The summer before, in 2019, the French leader invited Putin to his summer holiday residence in a surprise attempt to try to reset relations, which went down badly in eastern Europe where EU countries feel most threatened by the Kremlin.
“You can’t criticise Emmanuel Macron for trying to launch mediation efforts, but you can criticise him in some situations for doing it on his own,” Tertrais said.
The French president on Friday exchanged views with German Chancellor Olaf Scholz, who is still taking his first steps on the world stage after succeeding Angela Merkel in December.
Tertrais said one success was Macron’s “quite spectacular” intervention in 2017 to free Lebanon’s then prime minister Saad Hariri after he was effectively detained in Saudi Arabia.
– Multi-track diplomacy –
Analysts are unsure what the French leader can achieve during his visits to Moscow and Kyiv on Monday and Tuesday to de-escalate a crisis sparked by the massing of around 100,000 Russian troops on Ukraine’s border.
Tatiana Kastoueva-Jean at the French Institute of International Relations (IFRI) said that Putin sees Macron as the de-facto leader of Europe after veteran German chancellor Merkel stepped down after 16 years in power.
“In Germany, the new coalition government is still getting up to speed,” she said. “So Macron is the voice of Europe in talks with Putin.”
France also currently holds the rotating presidency of the 27-member European bloc.
Michel Duclos, a former ambassador at the Montaigne Institute, a Paris-based think-tank, said the French president has been wise not to build up expectations and appears to be coordinating better with EU allies.
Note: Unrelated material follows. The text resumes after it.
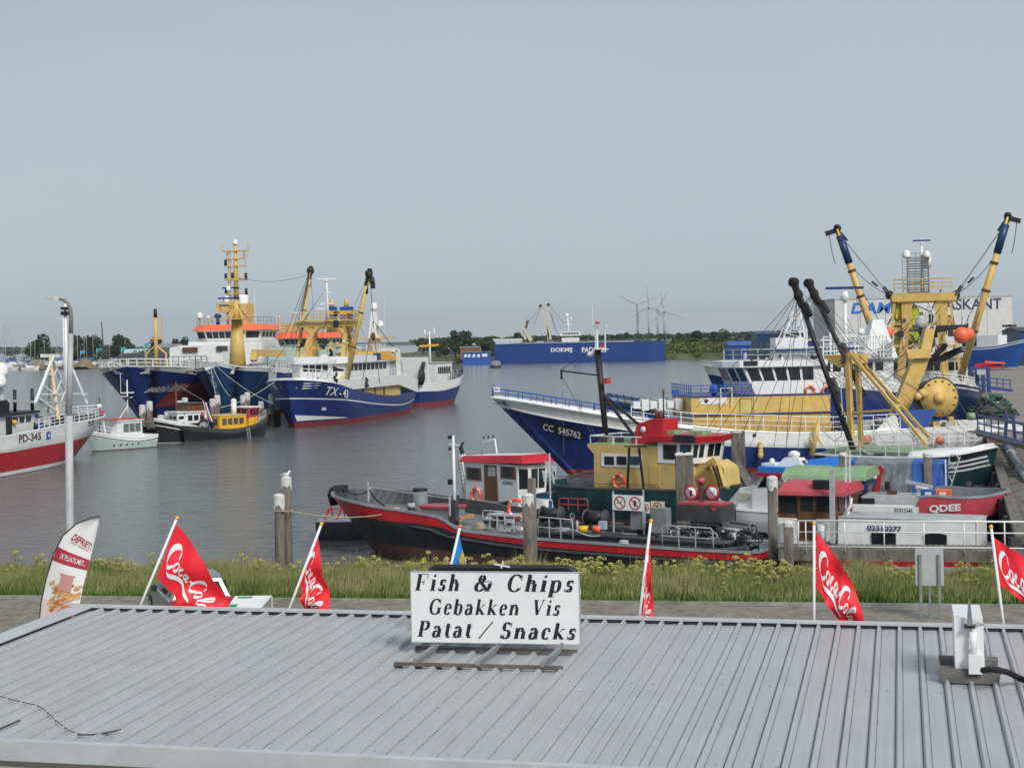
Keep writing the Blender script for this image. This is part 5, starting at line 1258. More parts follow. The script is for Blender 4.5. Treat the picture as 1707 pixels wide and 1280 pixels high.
one('roof_railing', blue, S.o, 'rail', [(xb-4.5, g*3.4, z1+.1), (xb, g*3.4, z1+.1), (xb, -g*3.4, z1+.1)], .75, 3, .8, .03)
b = M().mt(blue); q = S.p(1190, 648, y=g*2); b.ball((q.x, g*2, z1+.5), .35, 1, 1, 1.3); b.bar((q.x-.8, g*2, z1+.1), (q.x-.8, g*2, z1+1.1), .12); b.build('blue_gear', blue, S.o)
one('white_frame', cleanwhite, S.o, 'tube', [S.p(1202, 678, y=g*3.6), S.p(1201, 647, y=g*3.6), S.p(1220, 647, y=g*3.6), S.p(1220, 676, y=g*3.6)], .05, 5)
# wheelhouse
a = S.p(1237, 658, y=g*2.7); c = S.p(1372, 658, y=g*2.7)
xa, xb = c.x, a.x; zw = S.p(1300, 640, y=g*2.7).z; zt_ = S.p(1300, 611, y=g*2.7).z; zd = dh[3]+.1
o, tp = S.deckhouse('wheelhouse', [(xa, -2.7), (xb-1, -2.7), (xb, -1.4), (xb, 1.4), (xb-1, 2.7), (xa, 2.7)], zd, zt_, cleanwhite, front=.9, roofm=cleanwhite, over=.3, rt=.45)
f0 = (S.p(1300, 634, y=g*2.7).z-zd)/(zt_-zd); f1 = .96
wins(o, (xb-1, g*2.7, zd), (xa+.5, g*2.7, zd), (xb-.1, g*2.7, zt_), (xa+.5, g*2.7, zt_), 5, f0, f1, .18, inset=.02)
wins(o, (xb, 1.4*g, zd), (xb-1, 2.7*g, zd), (xb+.9, 1.4*g, zt_), (xb-.1, 2.7*g, zt_), 2, f0, f1, .25, m=glassb, inset=.03)
wins(o, (xb, -1.4, zd), (xb, 1.4, zd), (xb+.9, -1.4, zt_), (xb+.9, 1.4, zt_), 3, f0, f1, .15)
q = S.p(1250, 604, y=g*2.9); one('roof_vent', black, o, 'box', (q.x-.55, g*2.9, q.z-.25), (q.x+.5, g*3.04, q.z+.1))
b = M().mt(mat('pale_green_rail', (.45, .62, .55), .5, .1)); b.rail([(xa, g*2.8, zt_+.5), (xb, g*2.8, zt_+.5), (xb+.6, 0, zt_+.5), (xb, -g*2.8, zt_+.5)], .8, 2, 1.3, .03); b.build('bridge_railing', None, S.o)
b = M().mt(navy); ww = S.p(1310, 585, y=0); b.box((ww.x-2.4, -1.6, ww.z), (ww.x+1.4, 1.6, ww.z+.2)); b.build('blue_shade', navy, S.o)
# white lattice pylon with flag and radars
lp0 = S.p(1315, 600, y=0); lp1 = S.p(1330, 520, y=0)
b = M().mt(cleanwhite)
zb_, zt2 = zt_+.5, S.p(1330, 520, y=0).z
for sx in (-1, 1):
    for sy in (-1, 1): b.bar((lp0.x+sx*1.3, sy*.9, zb_), (lp0.x-.6+sx*.25, sy*.2, zt2), .12)
for k in range(7):
    f = k/7; w_ = 1.3*(1-f)+.25*f; w2 = .9*(1-f)+.2*f; x_ = lp0.x-.6*f; z_ = zb_+(zt2-zb_)*f
    b.bar((x_-w_, w2, z_), (x_+w_, w2, z_), .06); b.bar((x_-w_, -w2, z_), (x_+w_, -w2, z_), .06)
    b.bar((x_-w_, g*w2, z_), (x_+w_*.9, g*w2, z_+(zt2-zb_)/7), .05)
b.box((lp0.x-1.2, -.8, zb_), (lp0.x+1.2, .8, zb_+1.6)); b.build('lattice_mast', cleanwhite, S.o)
q = S.p(1408, 479, y=0); b = M().mt(cleanwhite); b.cyl((q.x, 0, zb_-1.5), (q.x, 0, q.z-.7), .17, .13, 10)
b.bar((q.x-1.2, 0, q.z-3.6), (q.x+.3, 0, q.z-3.6), .12); b.bar((q.x-1.6, 0, q.z-5.2), (q.x+.3, 0, q.z-5.2), .1); b.box((q.x-1, -.5, zb_+.8), (q.x+1, .5, zb_+.95)); rm = b.build('radar_mast', cleanwhite, S.o)
b = M().mt(cleanwhite); b.cyl((q.x, 0, q.z-1.0), (q.x, 0, q.z-.3), .35, .22, 10); b.build('radar_base', cleanwhite, rm)
b = M().mt(navy); b.bar((q.x-1.45, .0, q.z-.05), (q.x+1.45, 0, q.z-.05), .22, .2); b.build('radar_scanner', navy, rm)
b = M().mt(cleanwhite); b.ball((q.x-1.2, 0, q.z-3.4), .3); b.ball((q.x-1.5, 0, q.z-5.0), .3); b.build('aerial_pod', cleanwhite, rm)
b = M().mt(cleanwhite); b.rail([(q.x+2.4, g*2.2, zb_+.0), (q.x-2.4, g*2.2, zb_), (q.x-2.4, -g*2.2, zb_)], 1.6, 3, .8, .04); b.build('upper_railing', cleanwhite, S.o)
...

“You get the impression he has learned from his previous failures,” he told AFP.
The French presidency on Friday was not promising miracles from Macron’s trip.
He will “make contact, engage in negotiation in the clearest possible terms,” the presidency said.
“It is not a question of settling everything” but of moving towards a “de-escalation”, it said.
At home, political observers are unsure how the flurry of diplomacy will influence Macron’s re-election chances.
With the first round of the election looming on April 10, Macron will also have to decide in coming weeks whether to pull out a French force deployed in Mali in west Africa where relations with the ruling military junta have broken down.
Macron’s attempted peace-making “reinforces his international stature” but brings with it the risk of failure which opponents would use, a French lawmaker close to Macron told AFP this week, asking not to be named.
“He has to show that he can obtain concrete results.”